Israel is also demanding that Syria restrain the Hizbollah guerrillas who are fighting to expel Israel's forces from their nine-mile-wide occupation zone in south Lebanon.

In the past week, Hizbollah rockets killed one man and wounded eight others in northern Israel in retaliation for the death of a woman killed by Israeli artillery fire in Lebanon.

Israeli leaders said yesterday that they have received assurances from Syria, through American intermediaries, that it wants to maintain a 1993 understanding whereby Hizbollah will not rocket northern Israel if the Israelis do not bomb Lebanese villages north of their occupation zone.

The Israeli chief of staff, General Amnon Lipkin- Shahak, and his Syrian opposite number, General Hikmat Shihabi, will meet at a secret location in Washington, but spokesmen will give some account of what has been discussed immediately afterwards.

Both are military chiefs of staff, and former heads of military intelligence, with close ties to their political leaders and reputations as tough, astute negotiators.

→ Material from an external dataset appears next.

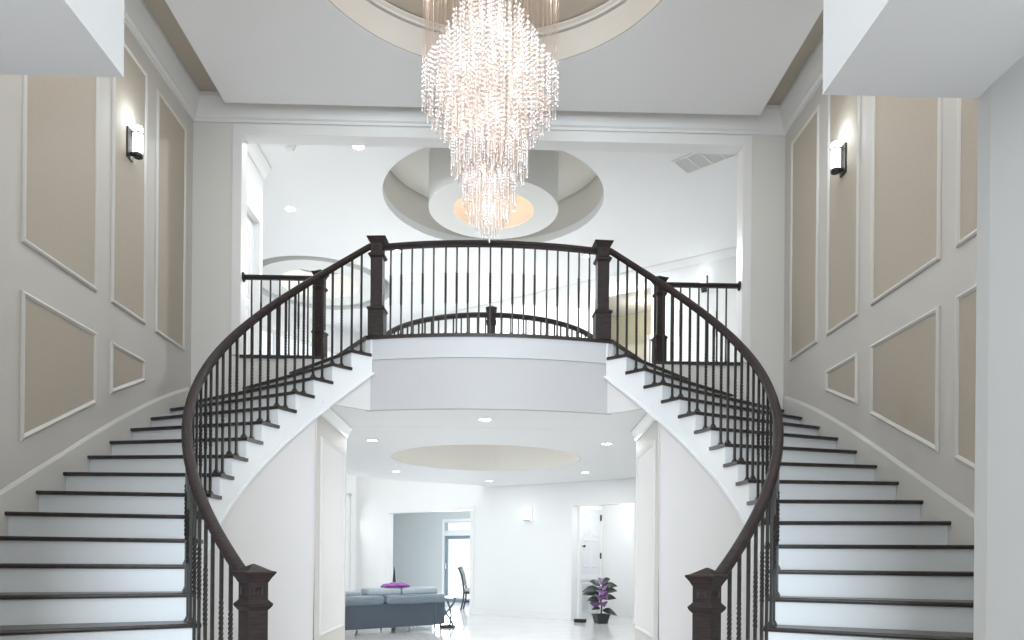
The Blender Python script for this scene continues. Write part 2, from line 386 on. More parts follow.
# ------------------------------------------------------------------ curved staircases
def stair(sg):
    S = side[sg]
    # the curved wall that carries the stair (to the ground, then hanging over the passage)
    N = 110; aS, aE = ang(18.45), A0+.034
    rings = []
    for i in range(N+1):
        a = aS+(aE-aS)*i/N
        zt = max(.03, min(znose(a), H2)-.28); zb = 0 if a < A_OPEN else LOW-.001
        rings.append((a, zb, max(zt, zb+.02)))
    mb = MB(); vs = []; fs = []
    for a, zb, zt in rings:
        vs += [sp(sg, 2.215, a, zb), sp(sg, 2.27, a, zb), sp(sg, 2.27, a, zt), sp(sg, 2.215, a, zt)]
    for i in range(N):
        for j in range(4): fs.append((i*4+j, i*4+(j+1) % 4, i*4+4+(j+1) % 4, i*4+4+j))
    fs += [(0, 1, 2, 3), (N*4+3, N*4+2, N*4+1, N*4)]
    mb.add(vs, fs)
    struct('wall_curved_'+S, mb, M['greige2'], 'pale curved wall under the %s staircase' % S, 'wall', smooth=True)
    root = thing('staircase', 'white staircase with dark treads curving up along the %s panelled wall' % S, 'staircase', sp(sg, 2.8, ang(18), 0))
    # stringer: saw-tooth top, smooth lower edge
    mb = MB(); vs = []; fs = []; cnt = 0
    cuts = []
    for k in range(18, 0, -1):
        aa, bb = ang(k)+.012, ang(k-1)+.012
        for i in range(7): cuts.append((aa+(bb-aa)*i/6, H2-k*R_-.0285))
    cuts += [(A0+.0125, H2-.031), (A0+.019, H2-.031)]
    for a, zt in cuts:
        zb = max(.0, znose(a)-.42); zb = min(zb, zt-.02)
        vs += [sp(sg, 2.188, a, zb), sp(sg, 2.214, a, zb), sp(sg, 2.214, a, zt), sp(sg, 2.188, a, zt)]
    n = len(cuts)
    for i in range(n-1):
        for j in range(4): fs.append((i*4+j, i*4+(j+1) % 4, i*4+4+(j+1) % 4, i*4+4+j))
    fs += [(0, 1, 2, 3), ((n-1)*4+3, (n-1)*4+2, (n-1)*4+1, (n-1)*4)]
    mb.add(vs, fs).build('stringer', M['riser'], root)
    # small bead along the lower edge of the stringer
    mb = MB().sweep([sp(sg, 2.183, ang(18)+(A0+.027-ang(18))*i/80, max(.02, znose(ang(18)+(A0+.027-ang(18))*i/80)-.415)) for i in range(81)],
                    [(-.008, -.012), (.008, -.012), (.008, .012), (-.008, .012)])
    mb.build('stringer_bead', M['riser'], root)
    for k in range(1, 19):
        aa, bb = ang(k), ang(k-1)+.020; z = H2-k*R_
        lim = [c for c in CORN if aa < c < bb]
        outs = sorted([aa, bb]+lim)
        ip = [sp(sg, 2.168, aa+(bb-.008-aa)*i/4, 0)[:2] for i in range(5)]
        op = [sp(sg, wall_hit(a)-.004, a, 0)[:2] for a in reversed(outs)]
        # rounded nosing: three stacked outlines
        poly = ip+op
        cenv = Vector(sp(sg, 2.9, (aa+bb)/2, 0)[:2])
        d = Vector(sp(sg, 3, aa, 0)[:2])-Vector(sp(sg, 3, aa+.01, 0)[:2]); d.normalize()
        def shr(e):
            out = []
            for i, p in enumerate(poly):
                if i in (0, len(poly)-1): out.append((p[0]-d.x*e, p[1]-d.y*e))
                else: out.append(p)
            return out
        rg = [[(p[0], p[1], zz) for p in shr(e)] for e, zz in ((.012, z-.028), (.002, z-.023), (0, z-.014), (.002, z-.005), (.010, z))]
        MB().loft(rg).build('tread', M['tread'], root)
    for k in range(0, 19):
        a = ang(k)+.0118; z0 = max(.0, H2-(k+1)*R_+.0005); z1 = H2-k*R_-.0285
        t1 = wall_hit(a)-.005
        b = a+.0045
        def q(R, aa): return sp(sg, R, aa, 0)
        p = [sp(sg, 2.190, a, z0), sp(sg, t1, a, z0), sp(sg, t1, b, z0), sp(sg, 2.190, b, z0)]
        p2 = [(v[0], v[1], z1) for v in p]
        MB().prism(p, p2).build('riser', M['riser'], root)
    # skirting boards climbing along the side and back walls
    ks = [3.0+(17.2-3.0)*i/40 for i in range(41)]
    top, bot = [], []
    for k in ks:
        a = ang(k)
        t = (W-.001+XC)/math.cos(a); y = YC+t*math.sin(a)
        y = min(y, BACK-.002)
        if y < FRONT+.07: continue
        top.append((y, max(.16, H2-k*R_+.155))); bot.append((y, max(0, H2-k*R_-.30)))
    mb = MB(); th = .018
    rings = [[(sg*(W-.001), y, zb), (sg*(W-th), y, zb), (sg*(W-th), y, zt-.03), (sg*(W-.008), y, zt), (sg*(W-.001), y, zt)] for (y, zt), (_, zb) in zip(top, bot)]
    mb.loft(rings).build('skirting', M['paneltrim'], root)
    rings = []
    for i in range(21):
        k = 2.85*(1-i/20); a = ang(k); t = (BACK-YC)/math.sin(a); x = min(t*math.cos(a)-XC, W-.001)
        zt = min(H2-k*R_+.155, H2-.03); zb = H2-k*R_-.3
        rings.append([(sg*x, BACK-.001, zb), (sg*x, BACK-th, zb), (sg*x, BACK-th, zt), (sg*x, BACK-.001, zt)])
    MB().loft(rings).build('skirting', M['paneltrim'], root)
    return root
for sg in (-1, 1): stair(sg)

# ------------------------------------------------------------------ railings
def sq(h): return [(-h, -h), (h, -h), (h, h), (-h, h)]
def square_stack(mb, x, y, rot, prof):                 # prof: (half width, z)
    c, s = math.cos(rot), math.sin(rot)
    rings = [[(x+c*a-s*b, y+s*a+c*b, z) for a, b in sq(h)] for h, z in prof]
    return mb.loft(rings)
def newel(parent, x, y, z0, h, rot, w=.12, base=.30, fl=.038):
    t = z0+h; e = w/2; f = fl/.045
    n = square_stack(MB(), x, y, rot, [(e+.0, z0+.001), (e, z0+h-.06)]).build('newel_post', M['wood'], parent)
    if base:
        square_stack(MB(), x, y, rot, [(e+.024*f, z0+.001), (e+.024*f, z0+base-.03), (e+.038*f, z0+base-.015), (e+.034*f, z0+base), (e+.003, z0+base+.02)]).build('newel_base', M['wood'], n)
    square_stack(MB(), x, y, rot, [(e+.002, t-.245), (e+.024*f, t-.225), (e+.028*f, t-.212), (e+.010*f, t-.198), (e+.002, t-.19)]).build('newel_collar', M['wood'], n)
    square_stack(MB(), x, y, rot, [(e+.001, t-.10), (e+.012*f, t-.085), (e+.018*f, t-.076), (e+.040*f, t-.052), (e+.045*f, t-.046), (e+.040*f, t-.040), (e+.016*f, t-.036), (.004, t)]).build('newel_cap', M['wood'], n)
    sm = e*.55                                          # recessed square on each face of the head
    zc = t-.145
    for q in range(4):
        c, s = math.cos(rot+q*PI/2), math.sin(rot+q*PI/2)
        def L(a, b, z): return (x+c*a-s*b, y+s*a+c*b, z)
        prof = [(sm, .0), (sm, .004), (sm-.007, .006), (sm-.012, .001)]
        MB().loft([[L(r*ux, e+o, zc+r*uz*.8) for r, o in prof] for ux, uz in ((-1,-1),(1,-1),(1,1),(-1,1))], False, True).build('head_moulding', M['wood'], n)
    return n
def baluster_mesh(L, twist, lower=.36, upper=.70, h=.0085):
    mb = MB(); rings = []
    n = 48 if twist else 1
    if twist:
        za, zb = (L*lower, L*upper)
        zs = [0, za]+[za+(zb-za)*i/n for i in range(1, n)]+[zb, L]
        rot = [0, 0]+[2*PI*3.0*i/n for i in range(1, n)]+[2*PI*3.0, 2*PI*3.0]
        for z, r in zip(zs, rot):
            c, s = math.cos(r), math.sin(r); k = 1.12 if za < z < zb else 1
            rings.append([(k*(c*a-s*b), k*(s*a+c*b), z) for a, b in sq(h)])
    else:
        rings = [[(a, b, z) for a, b in sq(h)] for z in (0, L)]
    return mb.loft(rings)
_cache = {}
def baluster(parent, x, y, z, L, rot, twist, shoe=True):
    key = (round(L, 4), twist, shoe)
    ex = parent.location
    if key in _cache:
        src = _cache[key]; o = src.copy(); C.objects.link(o); o.parent = parent
        for ch in src.children:
            c = ch.copy(); C.objects.link(c); c.parent = o
    else:
        o = baluster_mesh(L, twist).build('baluster', M['iron'], parent, world=False)
        if shoe:
            square_stack(MB(), 0, 0, 0, [(.021, .0005), (.021, .012), (.016, .018), (.0125, .032)]).build('shoe', M['iron'], o, world=False)
        _cache[key] = o
    o.location = (x-ex.x, y-ex.y, z-ex.z); o.rotation_euler = (0, 0, rot)
    return o
RP = [(-.020, -.030), (.020, -.030), (.024, -.012), (.033, -.004), (.034, .010), (.027, .024), (.014, .031), (-.014, .031), (-.027, .024), (-.034, .010), (-.033, -.004), (-.024, -.012)]
RAILR = 2.225
for sg in (-1, 1):
    S = side[sg]
    kN = 18.74; aN = ang(kN); nx, ny, _ = sp(sg, RAILR, aN, 0)
    root = thing('stair_railing', 'dark wood handrail with twisted iron balusters curving up the %s staircase' % S, 'railing', (nx, ny, 0))
    newel(root, nx, ny, 0, 1.085, sg*.77, .110, .0, .032)
    aT = A0+.025
    pts = []
    for i in range(121):
        a = aN+.02+(aT-aN-.02)*i/120
        pts.append(sp(sg, RAILR, a, min(znose(a)+.905, H2+.925)))
    MB().sweep(pts, RP).build('handrail', M['wood'], root, smooth=True)
    slope = R_/(DA*RAILR)
    for k in range(18, 0, -1):
        for j, fr_ in enumerate((.22, .70)):
            a = ang(k)+DA*fr_; z = H2-k*R_
            L = znose(a)+.905-.030-z+.012
            x, y, _ = sp(sg, RAILR, a, 0)
            if k == 18 and j == 0: pass
            baluster(root, x, y, z, round(L, 3), a if sg > 0 else PI-a, j == 1 or k % 2 == 0)

def rail_post_line(root, pts, zf, twistf, shoe=True, height=.925, lower_h=None):
    for i, (x, y, rot) in enumerate(pts):
        baluster(root, x, y, zf, round(height-.030+.006, 3), rot, twistf(i), shoe)
# bridge railing
root = thing('balcony_railing', 'bowed dark railing with two newel posts across the bridge', 'railing', (0, 7.45, H2+.004))
for sg in (-1, 1): newel(root, sg*NX, NY, H2+.004, 1.045, sg*.06, .12, .29)
ra = bridge_arc(-.055, 40, 1.10)
MB().sweep([(x, y, H2+.935) for x, y in ra], RP).build('handrail', M['wood'], root, smooth=True)
ba = bridge_arc(-.055, 200, 1.03)
for i in range(19):
    x, y = ba[int(round(200*i/18))]
    baluster(root, x, y, H2+.004, .911, 0, i % 2 == 1 or i % 3 == 0)
# side balconies
for sg in (-1, 1):
    nx = 1.925; ny = BACK+.065
    root = thing('balcony_railing', 'short straight dark railing on the %s balcony beside the bridge' % side[sg], 'railing', (sg*nx, ny, H2+.003))
    newel(root, sg*nx, ny, H2+.003, 1.0, sg*.2, .098, .29, .028)
    MB().sweep([(sg*(nx+.06), ny, H2+.90), (OX[sg]-sg*.012, ny, H2+.90)], [(a*.85, b*.85) for a, b in RP]).build('handrail', M['wood'], root)
    MB().lathex([(.055, 0), (.055, .008), (.042, .016), (.03, .018)], 20, lambda a, b, c: (OX[sg]-sg*c, ny+a, H2+.90+b)).build('rosette', M['wood'], root)
    for i in range(7):
        baluster(root, sg*(2.69-i*.105), ny, H2+.003, .876, 0, i % 2 == 1)
# round gallery railing over the lower hall
RG = 1.62
RC = (-.02, 11.12)
root = thing('gallery_railing', 'circular dark railing with short middle newel seen behind the bridge', 'railing', (RC[0], RC[1], H2))
MB().sweep([(RC[0]+RG*math.cos(t), RC[1]+RG*math.sin(t), H2+.90) for t in [2*PI*i/96 for i in range(96)]], RP, True).build('handrail', M['wood'], root, smooth=True)
newel(root, .0, RC[1]-RG, H2+.0005, 1.02, 0, .105, .0, .02)
nb = 96
for i in range(nb):
    t = 2*PI*(i+.5)/nb
    d = abs((t-1.5*PI+PI) % (2*PI)-PI)
    if d > 1.75: continue
    baluster(root, RC[0]+RG*math.cos(t), RC[1]+RG*math.sin(t), H2+.0005, .88, t, i % 2 == 0)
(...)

One observer called the pair "the best" their countries' could offer.

Last December, talks were broken off because Syria said Israel had made "impossible" demands.

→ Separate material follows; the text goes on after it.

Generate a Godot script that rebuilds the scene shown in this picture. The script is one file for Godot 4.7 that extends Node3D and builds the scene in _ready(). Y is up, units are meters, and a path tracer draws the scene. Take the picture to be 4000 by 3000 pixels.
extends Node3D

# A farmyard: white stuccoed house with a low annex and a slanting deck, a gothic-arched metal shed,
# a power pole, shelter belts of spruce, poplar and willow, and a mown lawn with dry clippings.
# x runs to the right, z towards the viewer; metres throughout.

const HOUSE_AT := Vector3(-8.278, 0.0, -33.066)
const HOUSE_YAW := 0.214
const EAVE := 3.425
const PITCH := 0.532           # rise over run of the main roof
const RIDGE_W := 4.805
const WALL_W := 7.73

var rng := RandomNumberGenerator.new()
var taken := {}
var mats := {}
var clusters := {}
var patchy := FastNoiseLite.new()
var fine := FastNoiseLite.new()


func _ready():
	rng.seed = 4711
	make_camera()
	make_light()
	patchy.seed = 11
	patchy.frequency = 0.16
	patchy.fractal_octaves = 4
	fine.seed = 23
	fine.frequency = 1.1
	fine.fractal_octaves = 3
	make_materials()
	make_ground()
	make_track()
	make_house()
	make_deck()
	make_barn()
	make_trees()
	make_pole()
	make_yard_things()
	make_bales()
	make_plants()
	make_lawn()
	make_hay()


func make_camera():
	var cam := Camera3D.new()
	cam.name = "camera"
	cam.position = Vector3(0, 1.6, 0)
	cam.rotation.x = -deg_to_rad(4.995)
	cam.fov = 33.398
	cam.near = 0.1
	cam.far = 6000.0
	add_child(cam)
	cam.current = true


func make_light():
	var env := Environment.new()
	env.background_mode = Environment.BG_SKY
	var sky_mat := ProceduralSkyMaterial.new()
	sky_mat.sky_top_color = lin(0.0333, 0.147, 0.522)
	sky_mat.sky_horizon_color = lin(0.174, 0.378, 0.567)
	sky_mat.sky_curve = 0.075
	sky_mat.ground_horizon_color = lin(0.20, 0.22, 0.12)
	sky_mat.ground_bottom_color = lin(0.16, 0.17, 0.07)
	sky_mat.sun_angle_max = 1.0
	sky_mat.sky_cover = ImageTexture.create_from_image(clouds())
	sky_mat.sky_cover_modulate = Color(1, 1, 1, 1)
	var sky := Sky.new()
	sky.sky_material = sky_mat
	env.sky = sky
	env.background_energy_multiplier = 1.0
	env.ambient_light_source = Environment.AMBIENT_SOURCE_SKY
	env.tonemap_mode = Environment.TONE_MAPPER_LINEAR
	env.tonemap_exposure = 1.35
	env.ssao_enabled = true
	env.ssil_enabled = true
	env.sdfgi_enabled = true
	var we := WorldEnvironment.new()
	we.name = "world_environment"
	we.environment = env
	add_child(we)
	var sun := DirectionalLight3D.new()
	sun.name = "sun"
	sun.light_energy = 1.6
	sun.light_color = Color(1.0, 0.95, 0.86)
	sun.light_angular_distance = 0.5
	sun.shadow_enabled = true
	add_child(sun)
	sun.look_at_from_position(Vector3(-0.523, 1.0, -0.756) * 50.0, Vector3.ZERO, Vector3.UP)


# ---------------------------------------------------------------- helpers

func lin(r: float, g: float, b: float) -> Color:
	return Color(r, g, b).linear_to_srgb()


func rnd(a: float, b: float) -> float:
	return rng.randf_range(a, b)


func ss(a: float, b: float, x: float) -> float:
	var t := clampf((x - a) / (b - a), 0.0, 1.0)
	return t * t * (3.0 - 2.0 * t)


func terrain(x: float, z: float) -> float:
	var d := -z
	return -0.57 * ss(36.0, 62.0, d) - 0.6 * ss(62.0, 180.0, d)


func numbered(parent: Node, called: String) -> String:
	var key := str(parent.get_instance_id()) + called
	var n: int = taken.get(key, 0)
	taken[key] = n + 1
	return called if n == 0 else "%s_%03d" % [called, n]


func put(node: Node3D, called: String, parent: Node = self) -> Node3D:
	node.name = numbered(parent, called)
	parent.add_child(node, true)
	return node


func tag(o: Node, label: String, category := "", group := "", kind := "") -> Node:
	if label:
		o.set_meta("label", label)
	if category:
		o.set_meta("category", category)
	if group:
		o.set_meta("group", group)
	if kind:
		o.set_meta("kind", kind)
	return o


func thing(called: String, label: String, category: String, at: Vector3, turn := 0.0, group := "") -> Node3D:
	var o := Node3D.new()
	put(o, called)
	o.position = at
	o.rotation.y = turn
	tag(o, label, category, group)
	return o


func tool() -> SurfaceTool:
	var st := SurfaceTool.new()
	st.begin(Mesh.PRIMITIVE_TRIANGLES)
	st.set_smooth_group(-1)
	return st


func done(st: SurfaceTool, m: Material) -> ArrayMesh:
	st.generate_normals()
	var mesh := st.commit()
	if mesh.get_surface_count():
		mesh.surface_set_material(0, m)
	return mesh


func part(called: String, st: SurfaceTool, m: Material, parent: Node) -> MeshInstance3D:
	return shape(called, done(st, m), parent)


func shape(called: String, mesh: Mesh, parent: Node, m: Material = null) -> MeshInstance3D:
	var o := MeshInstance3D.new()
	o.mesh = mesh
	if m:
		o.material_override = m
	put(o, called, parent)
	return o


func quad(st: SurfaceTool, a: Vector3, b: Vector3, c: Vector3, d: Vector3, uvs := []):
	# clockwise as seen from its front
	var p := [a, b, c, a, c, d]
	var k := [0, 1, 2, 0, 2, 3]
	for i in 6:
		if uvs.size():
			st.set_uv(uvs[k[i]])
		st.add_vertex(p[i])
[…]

Israeli leaders have publicly conceded that there will be no peace treaty without the return of the Golan, captured by Israel in 1967. The exact line of the new frontier has yet to be determined, but at the heart of the three-day talks in Washington will be security measures and the extent of demilitarisation on each side.

Israel and the US are also looking for a transformation of Syria's political position in the Middle East, equivalent to that of Egypt in 1979. The Foreign Minister, Shimon Peres, says negotiations are not just about the Golan, but about ending Syria's alliance with Iran. Syria would also have to end support for Hizbollah in the event of a peace treaty.

In Washington, General Shahak will present maps to the Syrians showing proposals for total demilitarisation of the Golan itself, as well as a withdrawal of Syrian forces to a point halfway to Damascus. Beyond that point, Israel wants a limit on Syrian tanks, right up to the outskirts of Syria's capital.

It may also ask the Syrians to build a barrier impassable by their own tanks.

Israeli public opinion is still opposed to giving back the Golan, according to polls. The Deputy Foreign Minister,Yossi Beilin, recently said: "From the security aspect, the Golan Heights isn't as important as it is described as being."

But he said the efforts of successive Israeli governments to portray the Golan as vital tosecurity had proved too successful, making their abandonment less acceptable to the public.

The Prime Minister, Yitzhak Rabin, says there would have to be three full years of normal relations with Syria before a full Israeli withdrawal.

That would have the advantage, from Mr Rabin's point of view, of at least being able to present the Israeli public with a peace treaty before next year's general election.